So … for starters, as others have pointed out, the situation you are referencing does not sound particularly healthy, for the reasons others have referenced. I don't know any but the scarcest of details here, but, at least as this is presented here, it isn't great at all, and is not an example of safe, sane, consensual play.
On a more … elaborative front, what the OP is doing here is conflating two unrelated but potentially important topics in kink: predicament [bondage] and safewords. These aren't quite the same thing, and that distinction is relatively important.
It IS totally ok to run a scene like:
Ok I'm going to spank you, hard. You can tell me to stop, but telling me to stop means I will deny you your orgasm tonight.

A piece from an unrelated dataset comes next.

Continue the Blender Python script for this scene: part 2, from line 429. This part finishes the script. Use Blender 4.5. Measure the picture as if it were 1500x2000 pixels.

That's a safe, sane, (potentially) consensual scene descriptor (assuming both sides agreed that impact play, control, and denial were on the table for a scene). This sort of thing is popular enough that there's an entire subgenre of bondage (predicament bondage) dedicated to playing this way, and it can easily be ported to other fetish play. One of my earlier friends and play partners was a particular fan of this style of play. She loved devising devious “traps” and “choices” for the sub to make - it was a control trip for her, and a huge part of the fun.
At that point, the “choice” becomes part of the scene. I want to emphasize that I'm not saying that the “safeword” becomes part of the scene, because it does not…if it does it isn't a “safeword” anymore. A safeword is a word, phrase, or other indication that is and always remains completely external to the scene. It never becomes part of the scene itself - it's purpose is exclusively to pause or end the scene. It's not kinky. It's expressly and permanently ‘vanilla’ - it is the last connection to the “normal world”, to safety. To allow it to become anything else takes away that inherent power, and with it that safety.
If the choice itself is part of the scene, however, and everyone agrees to this, and everyone understands that this is no longer a safeword (best practice is to never confuse those two - just never call it a safeword in the first place) … well, then there's nothing inherently unsafe or bad about it. Sure, by all means, go for it, can be fun.
There are variations on this, including long term variations for ‘lifestyle’ players (the variant might be “Ok, well, since you didn't let me spank you last night, tonight you don't get TV time”) but the usual caveat applies to any lifestyle stuff - you need to make sure everyone fully understands what ‘lifestyle’ or ‘24/7’ play means, is fully consenting to it, including actually being informed on that consent, etc. Maybe that means you work up to those sorts of longer running scenes. Maybe that means you schedule time for regular “out-of-scene” time? Maybe that means you have close mutual, independent friend(s) supervise your scene to confirm that no real abuse is happening. Maybe all of the above. But even then, even if you want to play that way, you still can't call that choice a “safeword” - it isn't. If you play that way, there probably still should be a true “safeword” - which says “this stops the scene completely”. There can't be a consequence for using that word, since consequences are part of kink, and once that word is used, well, kink isn't there on the table anymore. Consent has been (maybe only temporarily, but still definitely) withdrawn, and so both sides need to step out and reevaluate before there can be any more kink going on.